Reproduce each line of the listing exactly.

**SOURCE EXCERPT**

--

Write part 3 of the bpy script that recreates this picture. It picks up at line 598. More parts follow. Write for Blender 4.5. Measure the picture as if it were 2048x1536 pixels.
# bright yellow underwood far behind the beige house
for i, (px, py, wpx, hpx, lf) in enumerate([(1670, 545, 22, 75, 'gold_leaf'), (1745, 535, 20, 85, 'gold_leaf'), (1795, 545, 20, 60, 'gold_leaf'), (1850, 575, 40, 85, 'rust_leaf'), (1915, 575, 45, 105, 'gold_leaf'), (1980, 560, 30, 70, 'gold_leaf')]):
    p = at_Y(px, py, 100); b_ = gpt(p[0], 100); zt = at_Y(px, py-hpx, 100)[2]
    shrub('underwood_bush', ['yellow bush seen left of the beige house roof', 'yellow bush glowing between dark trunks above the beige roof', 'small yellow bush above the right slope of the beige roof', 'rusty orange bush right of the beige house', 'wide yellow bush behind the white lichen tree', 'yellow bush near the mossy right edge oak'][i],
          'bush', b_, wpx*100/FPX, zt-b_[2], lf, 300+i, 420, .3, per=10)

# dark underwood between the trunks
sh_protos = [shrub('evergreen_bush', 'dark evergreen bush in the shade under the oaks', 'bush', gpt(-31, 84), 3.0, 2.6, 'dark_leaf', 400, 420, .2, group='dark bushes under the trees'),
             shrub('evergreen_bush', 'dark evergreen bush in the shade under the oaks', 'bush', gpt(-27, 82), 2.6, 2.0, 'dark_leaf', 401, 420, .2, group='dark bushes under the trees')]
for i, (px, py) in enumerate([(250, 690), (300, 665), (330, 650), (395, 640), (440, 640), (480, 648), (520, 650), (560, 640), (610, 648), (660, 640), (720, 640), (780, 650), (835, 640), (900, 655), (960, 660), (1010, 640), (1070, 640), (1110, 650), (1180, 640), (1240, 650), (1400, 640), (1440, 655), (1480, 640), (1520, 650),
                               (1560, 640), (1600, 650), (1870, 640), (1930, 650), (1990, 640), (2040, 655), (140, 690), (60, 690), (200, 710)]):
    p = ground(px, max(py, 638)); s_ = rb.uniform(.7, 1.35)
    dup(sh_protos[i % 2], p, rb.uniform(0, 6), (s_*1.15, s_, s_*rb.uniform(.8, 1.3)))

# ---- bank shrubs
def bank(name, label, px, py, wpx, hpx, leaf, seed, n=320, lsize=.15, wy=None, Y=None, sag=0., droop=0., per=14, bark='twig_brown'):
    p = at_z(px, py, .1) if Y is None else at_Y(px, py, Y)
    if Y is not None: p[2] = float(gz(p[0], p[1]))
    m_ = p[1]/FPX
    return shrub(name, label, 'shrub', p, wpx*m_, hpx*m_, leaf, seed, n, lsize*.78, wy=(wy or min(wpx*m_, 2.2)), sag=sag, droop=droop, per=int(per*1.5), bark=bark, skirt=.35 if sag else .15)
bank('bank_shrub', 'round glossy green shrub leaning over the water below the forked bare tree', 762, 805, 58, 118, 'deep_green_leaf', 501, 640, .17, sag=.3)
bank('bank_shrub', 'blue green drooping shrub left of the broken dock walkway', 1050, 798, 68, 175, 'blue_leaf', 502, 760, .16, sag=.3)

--

**TASK OUTPUT**
Write part 3 of the bpy script that recreates this picture. It picks up at line 598. More parts follow. Write for Blender 4.5. Measure the picture as if it were 2048x1536 pixels.
# bright yellow underwood far behind the beige house
for i, (px, py, wpx, hpx, lf) in enumerate([(1670, 545, 22, 75, 'gold_leaf'), (1745, 535, 20, 85, 'gold_leaf'), (1795, 545, 20, 60, 'gold_leaf'), (1850, 575, 40, 85, 'rust_leaf'), (1915, 575, 45, 105, 'gold_leaf'), (1980, 560, 30, 70, 'gold_leaf')]):
    p = at_Y(px, py, 100); b_ = gpt(p[0], 100); zt = at_Y(px, py-hpx, 100)[2]
    shrub('underwood_bush', ['yellow bush seen left of the beige house roof', 'yellow bush glowing between dark trunks above the beige roof', 'small yellow bush above the right slope of the beige roof', 'rusty orange bush right of the beige house', 'wide yellow bush behind the white lichen tree', 'yellow bush near the mossy right edge oak'][i],
          'bush', b_, wpx*100/FPX, zt-b_[2], lf, 300+i, 420, .3, per=10)

# dark underwood between the trunks
sh_protos = [shrub('evergreen_bush', 'dark evergreen bush in the shade under the oaks', 'bush', gpt(-31, 84), 3.0, 2.6, 'dark_leaf', 400, 420, .2, group='dark bushes under the trees'),
             shrub('evergreen_bush', 'dark evergreen bush in the shade under the oaks', 'bush', gpt(-27, 82), 2.6, 2.0, 'dark_leaf', 401, 420, .2, group='dark bushes under the trees')]
for i, (px, py) in enumerate([(250, 690), (300, 665), (330, 650), (395, 640), (440, 640), (480, 648), (520, 650), (560, 640), (610, 648), (660, 640), (720, 640), (780, 650), (835, 640), (900, 655), (960, 660), (1010, 640), (1070, 640), (1110, 650), (1180, 640), (1240, 650), (1400, 640), (1440, 655), (1480, 640), (1520, 650),
                               (1560, 640), (1600, 650), (1870, 640), (1930, 650), (1990, 640), (2040, 655), (140, 690), (60, 690), (200, 710)]):
    p = ground(px, max(py, 638)); s_ = rb.uniform(.7, 1.35)
    dup(sh_protos[i % 2], p, rb.uniform(0, 6), (s_*1.15, s_, s_*rb.uniform(.8, 1.3)))

# ---- bank shrubs
def bank(name, label, px, py, wpx, hpx, leaf, seed, n=320, lsize=.15, wy=None, Y=None, sag=0., droop=0., per=14, bark='twig_brown'):
    p = at_z(px, py, .1) if Y is None else at_Y(px, py, Y)
    if Y is not None: p[2] = float(gz(p[0], p[1]))
    m_ = p[1]/FPX
    return shrub(name, label, 'shrub', p, wpx*m_, hpx*m_, leaf, seed, n, lsize*.78, wy=(wy or min(wpx*m_, 2.2)), sag=sag, droop=droop, per=int(per*1.5), bark=bark, skirt=.35 if sag else .15)
bank('bank_shrub', 'round glossy green shrub leaning over the water below the forked bare tree', 762, 805, 58, 118, 'deep_green_leaf', 501, 640, .17, sag=.3)
bank('bank_shrub', 'blue green drooping shrub left of the broken dock walkway', 1050, 798, 68, 175, 'blue_leaf', 502, 760, .16, sag=.3)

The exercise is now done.